Historium by Jo Nelson (author), Richard Wilkinson (illustrator)
This exhibit shows a trilobite fossil, in two pieces, from the Cambrian Era. Trilobites had minerals in their exoskeleton that easily fossilize. Despite being so old, over 20,000 species have been discovered.

Trilobite Fossil, Cambrian Era ~500 million years ago
This exhibit shows a traditional African Zulu drum, hand carved out of wood and topped with either cowhide or goat skin. The Zulu are the largest ethnic group in South Africa, with more than 13 million people mainly living in the province KwaZulu-Natal.

Zulu Drum
This exhibit shows a mask used to celebrate the festival Setsubun (lit. ‘seasonal division’ in Japanese). A popular way to celebrate is to throw roasted soybeans to ward off evil spirits and invite good luck. Some wear masks to appear as oni (demons), acting as evil spirits warded away by the bean-throwing.

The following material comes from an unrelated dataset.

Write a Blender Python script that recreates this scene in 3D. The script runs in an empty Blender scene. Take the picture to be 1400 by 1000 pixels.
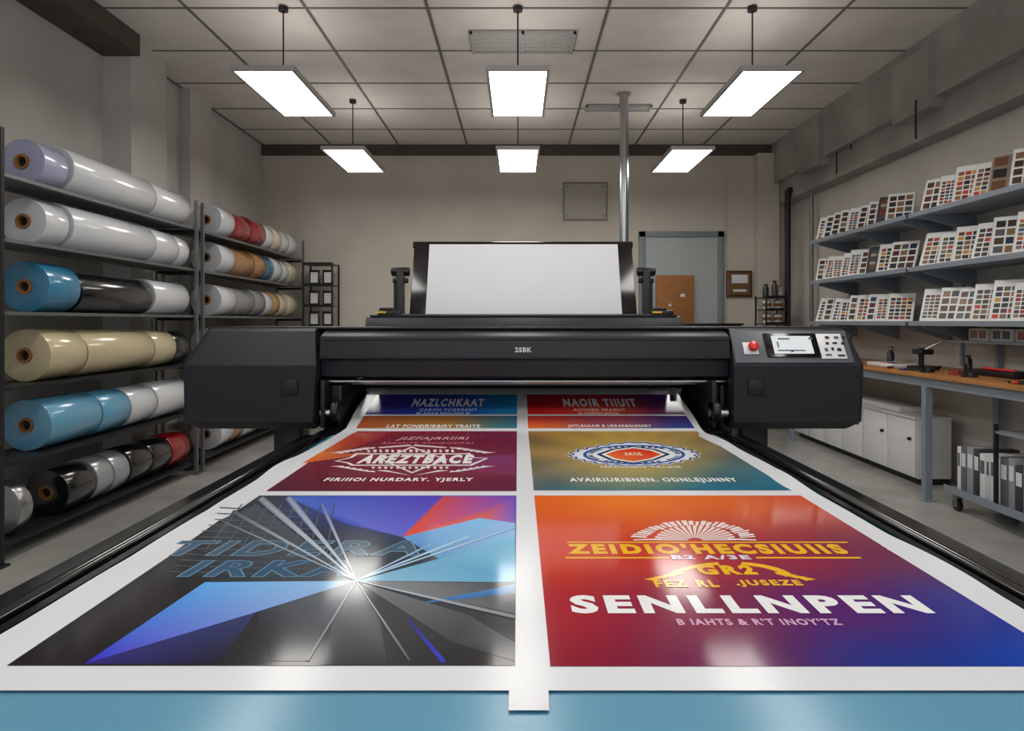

Japanese Setsubun Festival Mask
This exhibit shows an unassuming looking slab with inscriptions in two Ancient Egyptian languages (hieroglyphic and Demotic) and Ancient Greek. Ancient Greek rulers of Egypt issued copies of a celebration of Ptolemy V Epiphanes’s coronation as king of Egypt in 196 BCE. Since the text is the same in all three languages, the Rosetta Stone was used to decipher hieroglyphics using knowledge of Ancient Greek!

Rosetta Stone (196 BCE)
This exhibit shows a replica of a sculpture of the head of a woman. The original is in the Lourve, in Paris. It is unknown who the woman depicted in this is. They could have been a specific person known by the artist, or perhaps a goddess presented in the humanized style of the time.

Head of a Young Woman (4th Century Greece)
This fine art print depicts the Campbell soup of the title flavor. Warhol was known for his fascination with consumer culture. He once said “I used to drink it. I used to have the same lunch every day, for 20 years... the same thing over and over again.”